It has been a decent start to 2015 for gold bugs, with the price of gold rebounding by 12% from its November 2014 52-week low of US$1,042 per ounce to US$1,280 per ounce now. This has had a positive impact on the share prices of gold miners. The NYSE ARCA Gold Bugs Index – an equal dollar-weighted index of the largest gold miners listed on the NYSE – popped a healthy 33% for the same period.
But the key question for investors is whether this rally will last throughout 2015 and into 2016, particularly with emerging signs that the global economy may perform better than previously expected.
So what?
A range of investment banks and money managers have started to downgrade their outlook for gold miners, because they are expecting the investment demand for gold to wane.

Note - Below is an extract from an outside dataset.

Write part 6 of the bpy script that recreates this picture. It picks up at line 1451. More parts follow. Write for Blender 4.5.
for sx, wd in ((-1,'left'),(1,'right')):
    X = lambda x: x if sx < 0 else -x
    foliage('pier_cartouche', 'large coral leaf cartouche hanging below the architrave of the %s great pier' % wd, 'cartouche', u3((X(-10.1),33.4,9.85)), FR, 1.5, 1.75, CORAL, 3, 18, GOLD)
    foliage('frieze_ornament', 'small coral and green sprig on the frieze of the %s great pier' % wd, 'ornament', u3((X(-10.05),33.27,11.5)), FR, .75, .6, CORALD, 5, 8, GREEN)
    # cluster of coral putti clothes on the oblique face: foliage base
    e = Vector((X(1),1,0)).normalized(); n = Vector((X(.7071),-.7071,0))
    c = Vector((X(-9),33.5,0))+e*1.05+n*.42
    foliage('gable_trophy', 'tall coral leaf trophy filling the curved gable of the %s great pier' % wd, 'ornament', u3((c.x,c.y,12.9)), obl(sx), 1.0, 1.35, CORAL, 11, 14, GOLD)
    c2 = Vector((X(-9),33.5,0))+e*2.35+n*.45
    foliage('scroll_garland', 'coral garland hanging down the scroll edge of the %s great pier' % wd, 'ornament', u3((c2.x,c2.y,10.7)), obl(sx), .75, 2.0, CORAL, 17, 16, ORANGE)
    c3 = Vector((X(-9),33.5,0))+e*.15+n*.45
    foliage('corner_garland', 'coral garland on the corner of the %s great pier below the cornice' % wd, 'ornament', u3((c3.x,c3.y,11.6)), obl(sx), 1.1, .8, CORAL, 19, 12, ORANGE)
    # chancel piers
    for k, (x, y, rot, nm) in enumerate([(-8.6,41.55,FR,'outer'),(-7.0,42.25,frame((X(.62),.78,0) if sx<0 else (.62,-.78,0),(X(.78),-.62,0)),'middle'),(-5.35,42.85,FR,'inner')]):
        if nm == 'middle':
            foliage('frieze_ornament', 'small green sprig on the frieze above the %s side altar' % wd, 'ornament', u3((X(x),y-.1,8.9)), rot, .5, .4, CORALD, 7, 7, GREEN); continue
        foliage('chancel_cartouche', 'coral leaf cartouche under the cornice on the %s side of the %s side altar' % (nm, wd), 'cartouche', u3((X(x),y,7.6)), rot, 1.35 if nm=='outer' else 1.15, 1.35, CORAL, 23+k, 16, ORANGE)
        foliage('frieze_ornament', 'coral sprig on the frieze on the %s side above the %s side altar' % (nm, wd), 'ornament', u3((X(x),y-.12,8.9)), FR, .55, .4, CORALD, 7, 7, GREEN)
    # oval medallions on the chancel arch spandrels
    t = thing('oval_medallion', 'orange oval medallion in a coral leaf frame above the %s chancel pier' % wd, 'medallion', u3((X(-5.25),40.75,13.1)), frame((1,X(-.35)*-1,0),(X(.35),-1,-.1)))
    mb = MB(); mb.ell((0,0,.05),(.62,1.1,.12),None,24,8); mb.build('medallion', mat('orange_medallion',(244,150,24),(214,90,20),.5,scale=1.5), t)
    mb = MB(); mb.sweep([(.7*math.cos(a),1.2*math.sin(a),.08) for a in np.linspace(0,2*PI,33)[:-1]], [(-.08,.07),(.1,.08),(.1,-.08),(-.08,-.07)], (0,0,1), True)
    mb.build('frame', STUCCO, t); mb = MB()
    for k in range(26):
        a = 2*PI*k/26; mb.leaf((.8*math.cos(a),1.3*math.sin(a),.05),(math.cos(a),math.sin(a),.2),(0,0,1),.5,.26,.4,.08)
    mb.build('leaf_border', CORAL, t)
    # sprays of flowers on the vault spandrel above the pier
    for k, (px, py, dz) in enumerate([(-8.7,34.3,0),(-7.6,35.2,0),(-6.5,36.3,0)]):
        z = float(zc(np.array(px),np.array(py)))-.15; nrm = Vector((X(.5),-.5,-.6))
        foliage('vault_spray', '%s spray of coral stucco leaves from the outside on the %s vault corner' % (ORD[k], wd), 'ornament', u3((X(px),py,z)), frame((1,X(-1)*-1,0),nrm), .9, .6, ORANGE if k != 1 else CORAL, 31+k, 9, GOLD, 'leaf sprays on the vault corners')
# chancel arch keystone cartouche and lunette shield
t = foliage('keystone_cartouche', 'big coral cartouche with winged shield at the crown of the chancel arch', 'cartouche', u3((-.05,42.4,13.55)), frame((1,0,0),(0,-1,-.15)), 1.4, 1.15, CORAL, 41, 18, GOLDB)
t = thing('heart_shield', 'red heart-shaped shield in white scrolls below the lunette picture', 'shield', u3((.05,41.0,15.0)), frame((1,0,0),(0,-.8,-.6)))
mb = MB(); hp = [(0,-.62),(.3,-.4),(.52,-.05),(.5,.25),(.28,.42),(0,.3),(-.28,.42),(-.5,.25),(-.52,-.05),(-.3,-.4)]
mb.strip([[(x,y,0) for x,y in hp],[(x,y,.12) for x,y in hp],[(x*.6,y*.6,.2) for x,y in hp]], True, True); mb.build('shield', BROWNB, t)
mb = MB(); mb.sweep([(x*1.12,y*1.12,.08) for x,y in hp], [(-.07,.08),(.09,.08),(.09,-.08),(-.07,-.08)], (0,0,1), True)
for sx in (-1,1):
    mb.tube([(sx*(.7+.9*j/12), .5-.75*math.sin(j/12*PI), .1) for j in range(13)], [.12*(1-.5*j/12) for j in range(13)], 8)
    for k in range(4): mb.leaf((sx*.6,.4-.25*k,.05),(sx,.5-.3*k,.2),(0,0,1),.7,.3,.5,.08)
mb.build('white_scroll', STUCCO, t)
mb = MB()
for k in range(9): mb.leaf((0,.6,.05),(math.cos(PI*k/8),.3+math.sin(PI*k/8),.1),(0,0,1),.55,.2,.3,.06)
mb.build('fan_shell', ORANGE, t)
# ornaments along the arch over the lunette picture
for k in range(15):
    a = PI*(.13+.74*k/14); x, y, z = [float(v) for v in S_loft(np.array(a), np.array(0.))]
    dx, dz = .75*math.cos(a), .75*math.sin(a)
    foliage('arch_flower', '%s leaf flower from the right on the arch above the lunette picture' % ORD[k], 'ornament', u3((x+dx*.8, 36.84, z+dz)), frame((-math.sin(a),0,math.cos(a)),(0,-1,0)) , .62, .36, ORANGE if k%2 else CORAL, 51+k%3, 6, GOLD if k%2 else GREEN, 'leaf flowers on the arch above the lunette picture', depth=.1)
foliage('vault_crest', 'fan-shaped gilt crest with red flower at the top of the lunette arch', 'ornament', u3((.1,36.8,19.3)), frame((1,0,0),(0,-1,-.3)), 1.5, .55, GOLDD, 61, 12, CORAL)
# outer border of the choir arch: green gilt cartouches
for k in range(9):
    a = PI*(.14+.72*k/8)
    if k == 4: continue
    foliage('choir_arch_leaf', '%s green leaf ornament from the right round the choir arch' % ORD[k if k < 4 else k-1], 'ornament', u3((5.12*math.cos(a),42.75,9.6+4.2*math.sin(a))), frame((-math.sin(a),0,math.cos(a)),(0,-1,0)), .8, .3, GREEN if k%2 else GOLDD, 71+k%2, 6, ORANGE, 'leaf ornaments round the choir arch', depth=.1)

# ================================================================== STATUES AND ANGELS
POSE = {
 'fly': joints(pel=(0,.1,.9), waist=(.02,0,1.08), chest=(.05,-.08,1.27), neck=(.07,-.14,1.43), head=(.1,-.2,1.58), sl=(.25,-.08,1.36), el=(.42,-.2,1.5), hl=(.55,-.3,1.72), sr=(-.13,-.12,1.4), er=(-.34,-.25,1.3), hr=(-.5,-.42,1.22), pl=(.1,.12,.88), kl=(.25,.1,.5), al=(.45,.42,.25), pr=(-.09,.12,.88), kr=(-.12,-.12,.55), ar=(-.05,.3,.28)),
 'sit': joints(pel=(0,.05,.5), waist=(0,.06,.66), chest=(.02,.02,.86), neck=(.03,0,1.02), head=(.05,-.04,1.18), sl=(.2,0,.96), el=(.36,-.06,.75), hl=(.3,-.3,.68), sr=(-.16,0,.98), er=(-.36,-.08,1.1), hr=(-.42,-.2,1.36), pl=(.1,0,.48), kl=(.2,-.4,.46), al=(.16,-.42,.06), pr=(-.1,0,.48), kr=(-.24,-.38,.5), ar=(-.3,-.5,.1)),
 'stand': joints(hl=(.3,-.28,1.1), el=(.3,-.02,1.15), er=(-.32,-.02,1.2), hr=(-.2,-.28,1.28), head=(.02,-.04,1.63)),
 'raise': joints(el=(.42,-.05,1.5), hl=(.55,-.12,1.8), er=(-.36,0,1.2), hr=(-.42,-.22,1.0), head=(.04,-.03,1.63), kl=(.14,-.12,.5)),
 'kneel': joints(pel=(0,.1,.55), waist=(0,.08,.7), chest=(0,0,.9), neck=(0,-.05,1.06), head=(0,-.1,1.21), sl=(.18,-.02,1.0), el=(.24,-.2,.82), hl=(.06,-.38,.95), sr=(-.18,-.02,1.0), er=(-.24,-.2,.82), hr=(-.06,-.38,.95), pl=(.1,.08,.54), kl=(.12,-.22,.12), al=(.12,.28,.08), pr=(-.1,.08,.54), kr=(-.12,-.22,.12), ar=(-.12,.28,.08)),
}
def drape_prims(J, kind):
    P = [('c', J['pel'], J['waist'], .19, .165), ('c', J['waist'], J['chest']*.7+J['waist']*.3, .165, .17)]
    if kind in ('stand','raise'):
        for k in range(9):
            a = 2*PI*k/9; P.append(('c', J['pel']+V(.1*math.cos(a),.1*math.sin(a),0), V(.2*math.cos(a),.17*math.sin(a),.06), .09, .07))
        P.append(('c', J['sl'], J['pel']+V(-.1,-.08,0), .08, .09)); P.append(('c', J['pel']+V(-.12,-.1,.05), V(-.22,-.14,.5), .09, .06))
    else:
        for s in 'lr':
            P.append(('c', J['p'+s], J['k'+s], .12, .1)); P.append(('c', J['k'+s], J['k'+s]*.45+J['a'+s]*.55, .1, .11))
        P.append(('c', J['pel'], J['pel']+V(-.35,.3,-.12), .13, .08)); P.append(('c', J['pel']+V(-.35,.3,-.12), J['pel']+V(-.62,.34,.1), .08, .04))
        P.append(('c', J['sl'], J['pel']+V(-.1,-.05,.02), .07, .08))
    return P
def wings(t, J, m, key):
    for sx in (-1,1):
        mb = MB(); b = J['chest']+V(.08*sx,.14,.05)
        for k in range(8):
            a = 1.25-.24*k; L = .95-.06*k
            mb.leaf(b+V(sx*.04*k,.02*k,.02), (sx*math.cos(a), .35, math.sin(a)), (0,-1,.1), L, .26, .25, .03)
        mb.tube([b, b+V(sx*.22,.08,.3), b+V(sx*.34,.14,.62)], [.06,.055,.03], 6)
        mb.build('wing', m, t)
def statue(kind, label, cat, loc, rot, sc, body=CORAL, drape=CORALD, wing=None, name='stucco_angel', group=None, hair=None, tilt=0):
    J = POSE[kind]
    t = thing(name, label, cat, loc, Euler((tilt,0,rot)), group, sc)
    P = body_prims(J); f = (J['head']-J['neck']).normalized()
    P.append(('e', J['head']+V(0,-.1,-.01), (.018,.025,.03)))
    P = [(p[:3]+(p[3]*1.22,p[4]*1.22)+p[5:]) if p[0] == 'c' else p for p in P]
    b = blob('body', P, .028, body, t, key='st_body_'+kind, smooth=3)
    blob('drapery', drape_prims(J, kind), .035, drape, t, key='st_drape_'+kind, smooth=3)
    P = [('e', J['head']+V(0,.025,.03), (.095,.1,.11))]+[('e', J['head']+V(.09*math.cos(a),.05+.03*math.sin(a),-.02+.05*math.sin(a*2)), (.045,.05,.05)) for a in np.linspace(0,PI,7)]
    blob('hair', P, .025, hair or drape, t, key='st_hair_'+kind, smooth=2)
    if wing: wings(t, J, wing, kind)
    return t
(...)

The recent bump in the price of gold can be attributed to uncertainty among investors about the direction of the global economy. Growing concerns over the state of the Eurozone, which is caught in a protracted structural macroeconomic slump, and China’s GDP growing at its lowest rate in two decades have triggered a flight-to-safety among investors. Investment demand for gold, which is a widely recognized safe haven investment, has increased rapidly over recent months.
However, with the European Central Bank firing up the printing presses and set to unleash a quantitative easing style stimulus program, there are hopes the Eurozone economy will be on the path to recovery by 2016. The ongoing problems in China’s property market and its slowing GDP growth may be helped if Beijing introduces further economic stimulus measures aimed at boosting industrial activity and domestic consumption.
Both of these will, over time, boost global economic growth, reducing demand for safe haven investments and applying downward pressure to the price of gold. But the big whammy for gold prices will come from a stronger U.S. economy, higher U.S. interest rates, and a resurgent U.S. dollar, which will push gold prices lower. This has triggered some pessimistic forecasts from analysts over the future of gold prices. Investment bank Goldman Sachs predicts that gold will stabilize during 2015 at US$1,262 per ounce and then fall markedly lower to below US$1,100 per ounce in 2016 and 2017 as the Eurozone and China’s stimulus plans gain traction.
Now what?
Any sustained decline in gold prices certainly doesn’t bode well for gold miners, with their leveraged exposure to gold working in both directions. While rising gold prices will see gold miners deliver outsized returns for investors, declining gold prices will see their share prices fall further, particularly for those with weak balance sheets and high operating costs.
This makes B2Gold (TSX:BTO)(NYSE:BTG) particularly unappealing with its high all-in-sustaining-costs in excess of US$1,300 per ounce for the third quarter 2014, weak balance sheet, and marginal projects.
It also highlights that Goldcorp Inc. (TSX:G)(NYSE:GG) will need to lower its all-in sustaining costs (ASICs), which were US$1,066 per ounce for the third quarter, if it is to remain profitable as gold prices starter to decline in 2016. Despite this, I remain bullish on Goldcorp’s short- to medium-term prospects because of its solid balance sheet, low degree of leverage, and portfolio of high quality gold assets.
Another gold miner that will benefit from higher gold prices in 2015, while having the ability to remain profitable as gold slides lower, is Barrick Gold Corp. (TSX:ABX)(NYSE:ABX). While the company has been wracked by controversy, it is the lowest cost senior gold miner with third quarter AISCs of $834. It has also already taken write-downs on a range of problematic assets during 2013 and 2014, clearing the decks for a more profitable 2015.